When any of the aforementioned BIPs is submitted, it goes through various states such as – drafted, verified, accepted, rejected, or replaced.
How does an update happen?
The path to a Bitcoin update is lengthy and complex precisely because, lacking a central authority, everyone (or nearly everyone) must converge toward the optimal solution. Every aspect must be secure, undergo numerous tests, and gain approval.
The entire process is summarized below:
- When a credible proposal emerges, the discussion generally begins on IRC forums where developers converse.
- The idea generated from the forums is sent to the Bitcoin mailing list and elaborated upon.
- The next step involves the formal drafting of the proposal through the standardized BIP (Bitcoin Improvement Proposal) process.

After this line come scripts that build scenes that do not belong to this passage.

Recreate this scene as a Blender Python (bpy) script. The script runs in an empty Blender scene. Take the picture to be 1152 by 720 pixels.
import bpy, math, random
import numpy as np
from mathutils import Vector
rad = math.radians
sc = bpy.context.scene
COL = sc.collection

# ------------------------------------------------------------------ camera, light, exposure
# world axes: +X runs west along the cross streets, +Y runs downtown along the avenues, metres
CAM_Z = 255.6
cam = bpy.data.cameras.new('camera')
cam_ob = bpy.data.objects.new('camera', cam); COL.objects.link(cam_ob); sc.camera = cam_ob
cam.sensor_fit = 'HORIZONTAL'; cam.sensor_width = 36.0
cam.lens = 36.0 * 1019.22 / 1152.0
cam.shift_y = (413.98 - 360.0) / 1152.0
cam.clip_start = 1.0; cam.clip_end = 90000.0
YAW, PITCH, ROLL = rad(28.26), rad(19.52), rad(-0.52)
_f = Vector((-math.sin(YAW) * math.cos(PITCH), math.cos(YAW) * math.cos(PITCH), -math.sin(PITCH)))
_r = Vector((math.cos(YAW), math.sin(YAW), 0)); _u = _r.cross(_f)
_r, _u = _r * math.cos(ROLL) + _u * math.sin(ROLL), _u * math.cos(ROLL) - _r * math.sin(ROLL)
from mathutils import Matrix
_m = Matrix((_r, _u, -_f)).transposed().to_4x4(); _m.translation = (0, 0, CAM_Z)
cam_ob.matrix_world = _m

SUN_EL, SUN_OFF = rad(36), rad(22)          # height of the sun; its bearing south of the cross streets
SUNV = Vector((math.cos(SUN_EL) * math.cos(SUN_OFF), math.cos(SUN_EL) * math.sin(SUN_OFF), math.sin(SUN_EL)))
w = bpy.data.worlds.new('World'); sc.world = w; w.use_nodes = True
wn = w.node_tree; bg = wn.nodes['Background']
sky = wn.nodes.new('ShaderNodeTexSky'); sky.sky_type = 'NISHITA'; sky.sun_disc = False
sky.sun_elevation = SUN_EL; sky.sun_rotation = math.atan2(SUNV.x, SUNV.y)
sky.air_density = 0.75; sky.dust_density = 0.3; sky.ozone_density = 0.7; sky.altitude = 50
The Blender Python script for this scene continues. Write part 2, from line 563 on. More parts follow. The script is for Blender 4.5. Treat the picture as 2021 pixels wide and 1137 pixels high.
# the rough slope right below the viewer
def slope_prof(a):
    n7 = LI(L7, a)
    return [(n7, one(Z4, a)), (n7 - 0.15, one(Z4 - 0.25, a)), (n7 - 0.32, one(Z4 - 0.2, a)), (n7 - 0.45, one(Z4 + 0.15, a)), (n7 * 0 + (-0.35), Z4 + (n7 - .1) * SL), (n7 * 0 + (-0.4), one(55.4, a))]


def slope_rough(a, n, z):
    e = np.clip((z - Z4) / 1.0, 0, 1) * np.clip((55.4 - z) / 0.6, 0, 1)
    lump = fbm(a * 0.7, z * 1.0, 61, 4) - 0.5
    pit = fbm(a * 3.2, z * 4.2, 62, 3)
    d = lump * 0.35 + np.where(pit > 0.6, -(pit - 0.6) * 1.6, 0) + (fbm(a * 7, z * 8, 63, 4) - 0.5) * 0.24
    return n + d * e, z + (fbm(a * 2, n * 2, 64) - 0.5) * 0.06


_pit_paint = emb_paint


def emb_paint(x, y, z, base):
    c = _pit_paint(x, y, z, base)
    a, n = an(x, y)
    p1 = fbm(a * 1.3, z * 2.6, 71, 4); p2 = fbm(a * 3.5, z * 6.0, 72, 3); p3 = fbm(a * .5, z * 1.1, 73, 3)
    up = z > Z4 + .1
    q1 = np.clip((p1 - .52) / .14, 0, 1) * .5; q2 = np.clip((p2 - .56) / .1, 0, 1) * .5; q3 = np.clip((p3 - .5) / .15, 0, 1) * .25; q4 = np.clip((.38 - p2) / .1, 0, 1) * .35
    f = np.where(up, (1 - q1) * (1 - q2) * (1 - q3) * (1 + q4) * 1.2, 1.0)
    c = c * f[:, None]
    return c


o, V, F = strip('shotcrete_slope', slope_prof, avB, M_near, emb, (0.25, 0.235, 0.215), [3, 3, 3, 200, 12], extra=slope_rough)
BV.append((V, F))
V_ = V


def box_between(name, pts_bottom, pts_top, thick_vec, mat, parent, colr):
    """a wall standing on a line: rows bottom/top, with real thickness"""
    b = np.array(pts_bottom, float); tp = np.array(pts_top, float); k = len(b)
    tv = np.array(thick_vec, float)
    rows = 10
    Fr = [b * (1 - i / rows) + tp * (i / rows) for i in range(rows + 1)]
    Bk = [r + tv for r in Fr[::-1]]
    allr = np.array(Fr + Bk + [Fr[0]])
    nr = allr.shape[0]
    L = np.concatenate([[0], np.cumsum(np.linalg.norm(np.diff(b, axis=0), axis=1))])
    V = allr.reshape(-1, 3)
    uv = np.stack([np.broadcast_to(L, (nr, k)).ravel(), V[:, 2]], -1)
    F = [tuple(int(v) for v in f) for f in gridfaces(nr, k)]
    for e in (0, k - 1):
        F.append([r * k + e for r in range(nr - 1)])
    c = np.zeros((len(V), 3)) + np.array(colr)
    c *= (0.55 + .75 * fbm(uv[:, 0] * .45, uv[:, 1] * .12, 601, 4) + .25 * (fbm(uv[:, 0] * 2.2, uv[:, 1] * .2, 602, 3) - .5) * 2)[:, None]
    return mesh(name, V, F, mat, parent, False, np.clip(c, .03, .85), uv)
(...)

- At this point on GitHub, where the source code of Bitcoin Core is also published, developers work on a pull request and write the code to concretely develop the idea.
- The code is applied to the Bitcoin Testnet, a testing network where new features are tested. It serves as a realistic simulation showing how the new technology would behave on the main network.
- Once approved, ready, and tested, the code is implemented in Bitcoin Core, and an update is released.
- Subsequently, miners signal approval of the change, and when a certain threshold is reached, the update is confirmed.
As stated at the beginning, every user on the network can decide whether to accept the new update or continue using Bitcoin as before.